Given exercise:
Return the listing below exactly, with the pictures dropped.

Data provided:
+++

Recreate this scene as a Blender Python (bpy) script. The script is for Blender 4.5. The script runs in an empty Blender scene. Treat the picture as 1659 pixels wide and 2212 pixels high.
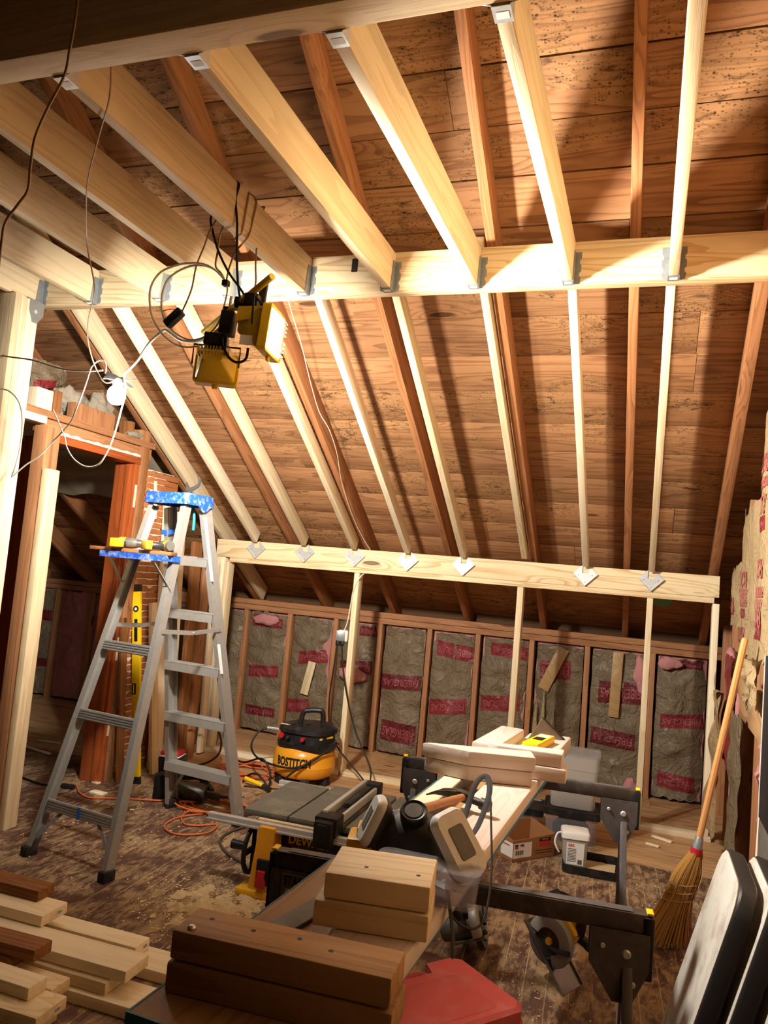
import bpy, bmesh, math, random
from mathutils import Vector, Matrix, Quaternion, noise
random.seed(7)
PI = math.pi
scene = bpy.context.scene
COL = scene.collection
V = Vector

# ------------------------------------------------------------------ camera
cam_d = bpy.data.cameras.new('camera')
cam = bpy.data.objects.new('camera', cam_d); COL.objects.link(cam)
yaw, pit, rol = math.radians(19.156), math.radians(4.745), math.radians(4.963)
fw = V((-math.sin(yaw)*math.cos(pit), math.cos(yaw)*math.cos(pit), math.sin(pit)))
rt = V((math.cos(yaw), math.sin(yaw), 0)); up = rt.cross(fw)
r2 = rt*math.cos(rol) + up*math.sin(rol); u2 = up*math.cos(rol) - rt*math.sin(rol)
cam.matrix_world = Matrix(((r2.x, u2.x, -fw.x, 0), (r2.y, u2.y, -fw.y, 0), (r2.z, u2.z, -fw.z, 1.47), (0, 0, 0, 1)))
cam_d.sensor_fit = 'HORIZONTAL'; cam_d.sensor_width = 36.0; cam_d.lens = 36.0*1655.6/1659.0
cam_d.clip_start = 0.05; cam_d.clip_end = 60
scene.camera = cam

# ------------------------------------------------------------------ world, exposure, lamp strengths
world = bpy.data.worlds.new('world'); scene.world = world; world.use_nodes = True
bg = world.node_tree.nodes['Background']; bg.inputs[0].default_value = (1.0, 0.86, 0.72, 1); bg.inputs[1].default_value = 0.006
vs = scene.view_settings
vs.view_transform = 'Standard'; vs.look = 'None'; vs.gamma = 1.0; vs.use_curve_mapping = False
vs.exposure = 0.47
POWER_SIDE, POWER_BACK = 110.0, 66.0
WARM, COOL = (1.0, 0.92, 0.81), (0.93, 0.97, 1.0)

# ------------------------------------------------------------------ material helpers
def lin(h):
    h = h.lstrip('#'); o = []
    for i in (0, 2, 4):
        c = int(h[i:i+2], 16)/255.0
        o.append(c/12.92 if c <= 0.04045 else ((c+0.055)/1.055)**2.4)
    return (o[0], o[1], o[2], 1.0)

class NT:
    def __init__(s, name):
        s.m = bpy.data.materials.new(name); s.m.use_nodes = True
        s.t = s.m.node_tree; s.b = s.t.nodes['Principled BSDF']
    def n(s, typ, **kw):
        nd = s.t.nodes.new(typ)
        for k, v in kw.items(): setattr(nd, k, v)
        return nd
    def l(s, a, b): s.t.links.new(a, b)
    def inp(s, sock, v):
        if isinstance(v, (int, float)): sock.default_value = v
        elif isinstance(v, (tuple, list)): sock.default_value = v
        else: s.l(v, sock)
    def math(s, op, a, b=0.0, c=0.0, clamp=False):
        nd = s.n('ShaderNodeMath', operation=op, use_clamp=clamp)
        for i, v in enumerate((a, b, c)): s.inp(nd.inputs[i], v)
        return nd.outputs[0]
    def mix(s, f, a, b, blend='MIX'):
        nd = s.n('ShaderNodeMix', data_type='RGBA', blend_type=blend)
        s.inp(nd.inputs[0], f); s.inp(nd.inputs[6], a); s.inp(nd.inputs[7], b)
        return nd.outputs[2]
    def noise(s, vec, scale=5.0, detail=2.0, rough=0.5, dist=0.0):
        nd = s.n('ShaderNodeTexNoise'); s.l(vec, nd.inputs['Vector'])
        nd.inputs['Scale'].default_value = scale; nd.inputs['Detail'].default_value = detail
        nd.inputs['Roughness'].default_value = rough; nd.inputs['Distortion'].default_value = dist
        return nd.outputs['Fac']
    def vscale(s, vec, sc, add=None):
        a = s.n('ShaderNodeVectorMath', operation='MULTIPLY'); s.l(vec, a.inputs[0]); a.inputs[1].default_value = sc
        o = a.outputs[0]
        if add is not None:
            b = s.n('ShaderNodeVectorMath', operation='ADD'); s.l(o, b.inputs[0]); s.inp(b.inputs[1], add); o = b.outputs[0]
        return o
    def step(s, x, lo, hi):
        nd = s.n('ShaderNodeMapRange', interpolation_type='SMOOTHSTEP')
        s.inp(nd.inputs[0], x); nd.inputs[1].default_value = lo; nd.inputs[2].default_value = hi
        return nd.outputs[0]
    def obj(s): return s.n('ShaderNodeTexCoord').outputs['Object']
    def rnd(s): return s.n('ShaderNodeObjectInfo').outputs['Random']
    def bump(s, h, strength=0.3, dist=0.01):
        nd = s.n('ShaderNodeBump'); nd.inputs['Strength'].default_value = strength
        nd.inputs['Distance'].default_value = dist; s.l(h, nd.inputs['Height']); s.l(nd.outputs[0], s.b.inputs['Normal'])
    def fin(s, col, rough=0.6, metal=0.0, spec=0.3):
        s.inp(s.b.inputs['Base Color'], col); s.inp(s.b.inputs['Roughness'], rough)
        s.b.inputs['Metallic'].default_value = metal; s.b.inputs['Specular IOR Level'].default_value = spec
        return s.m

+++

Output:
Recreate this scene as a Blender Python (bpy) script. The script is for Blender 4.5. The script runs in an empty Blender scene. Treat the picture as 1659 pixels wide and 2212 pixels high.
import bpy, bmesh, math, random
from mathutils import Vector, Matrix, Quaternion, noise
random.seed(7)
PI = math.pi
scene = bpy.context.scene
COL = scene.collection
V = Vector

# ------------------------------------------------------------------ camera
cam_d = bpy.data.cameras.new('camera')
cam = bpy.data.objects.new('camera', cam_d); COL.objects.link(cam)
yaw, pit, rol = math.radians(19.156), math.radians(4.745), math.radians(4.963)
fw = V((-math.sin(yaw)*math.cos(pit), math.cos(yaw)*math.cos(pit), math.sin(pit)))
rt = V((math.cos(yaw), math.sin(yaw), 0)); up = rt.cross(fw)
r2 = rt*math.cos(rol) + up*math.sin(rol); u2 = up*math.cos(rol) - rt*math.sin(rol)
cam.matrix_world = Matrix(((r2.x, u2.x, -fw.x, 0), (r2.y, u2.y, -fw.y, 0), (r2.z, u2.z, -fw.z, 1.47), (0, 0, 0, 1)))
cam_d.sensor_fit = 'HORIZONTAL'; cam_d.sensor_width = 36.0; cam_d.lens = 36.0*1655.6/1659.0
cam_d.clip_start = 0.05; cam_d.clip_end = 60
scene.camera = cam

# ------------------------------------------------------------------ world, exposure, lamp strengths
world = bpy.data.worlds.new('world'); scene.world = world; world.use_nodes = True
bg = world.node_tree.nodes['Background']; bg.inputs[0].default_value = (1.0, 0.86, 0.72, 1); bg.inputs[1].default_value = 0.006
vs = scene.view_settings
vs.view_transform = 'Standard'; vs.look = 'None'; vs.gamma = 1.0; vs.use_curve_mapping = False
vs.exposure = 0.47
POWER_SIDE, POWER_BACK = 110.0, 66.0
WARM, COOL = (1.0, 0.92, 0.81), (0.93, 0.97, 1.0)

# ------------------------------------------------------------------ material helpers
def lin(h):
    h = h.lstrip('#'); o = []
    for i in (0, 2, 4):
        c = int(h[i:i+2], 16)/255.0
        o.append(c/12.92 if c <= 0.04045 else ((c+0.055)/1.055)**2.4)
    return (o[0], o[1], o[2], 1.0)

class NT:
    def __init__(s, name):
        s.m = bpy.data.materials.new(name); s.m.use_nodes = True
        s.t = s.m.node_tree; s.b = s.t.nodes['Principled BSDF']
    def n(s, typ, **kw):
        nd = s.t.nodes.new(typ)
        for k, v in kw.items(): setattr(nd, k, v)
        return nd
    def l(s, a, b): s.t.links.new(a, b)
    def inp(s, sock, v):
        if isinstance(v, (int, float)): sock.default_value = v
        elif isinstance(v, (tuple, list)): sock.default_value = v
        else: s.l(v, sock)
    def math(s, op, a, b=0.0, c=0.0, clamp=False):
        nd = s.n('ShaderNodeMath', operation=op, use_clamp=clamp)
        for i, v in enumerate((a, b, c)): s.inp(nd.inputs[i], v)
        return nd.outputs[0]
    def mix(s, f, a, b, blend='MIX'):
        nd = s.n('ShaderNodeMix', data_type='RGBA', blend_type=blend)
        s.inp(nd.inputs[0], f); s.inp(nd.inputs[6], a); s.inp(nd.inputs[7], b)
        return nd.outputs[2]
    def noise(s, vec, scale=5.0, detail=2.0, rough=0.5, dist=0.0):
        nd = s.n('ShaderNodeTexNoise'); s.l(vec, nd.inputs['Vector'])
        nd.inputs['Scale'].default_value = scale; nd.inputs['Detail'].default_value = detail
        nd.inputs['Roughness'].default_value = rough; nd.inputs['Distortion'].default_value = dist
        return nd.outputs['Fac']
    def vscale(s, vec, sc, add=None):
        a = s.n('ShaderNodeVectorMath', operation='MULTIPLY'); s.l(vec, a.inputs[0]); a.inputs[1].default_value = sc
        o = a.outputs[0]
        if add is not None:
            b = s.n('ShaderNodeVectorMath', operation='ADD'); s.l(o, b.inputs[0]); s.inp(b.inputs[1], add); o = b.outputs[0]
        return o
    def step(s, x, lo, hi):
        nd = s.n('ShaderNodeMapRange', interpolation_type='SMOOTHSTEP')
        s.inp(nd.inputs[0], x); nd.inputs[1].default_value = lo; nd.inputs[2].default_value = hi
        return nd.outputs[0]
    def obj(s): return s.n('ShaderNodeTexCoord').outputs['Object']
    def rnd(s): return s.n('ShaderNodeObjectInfo').outputs['Random']
    def bump(s, h, strength=0.3, dist=0.01):
        nd = s.n('ShaderNodeBump'); nd.inputs['Strength'].default_value = strength
        nd.inputs['Distance'].default_value = dist; s.l(h, nd.inputs['Height']); s.l(nd.outputs[0], s.b.inputs['Normal'])
    def fin(s, col, rough=0.6, metal=0.0, spec=0.3):
        s.inp(s.b.inputs['Base Color'], col); s.inp(s.b.inputs['Roughness'], rough)
        s.b.inputs['Metallic'].default_value = metal; s.b.inputs['Specular IOR Level'].default_value = spec
        return s.m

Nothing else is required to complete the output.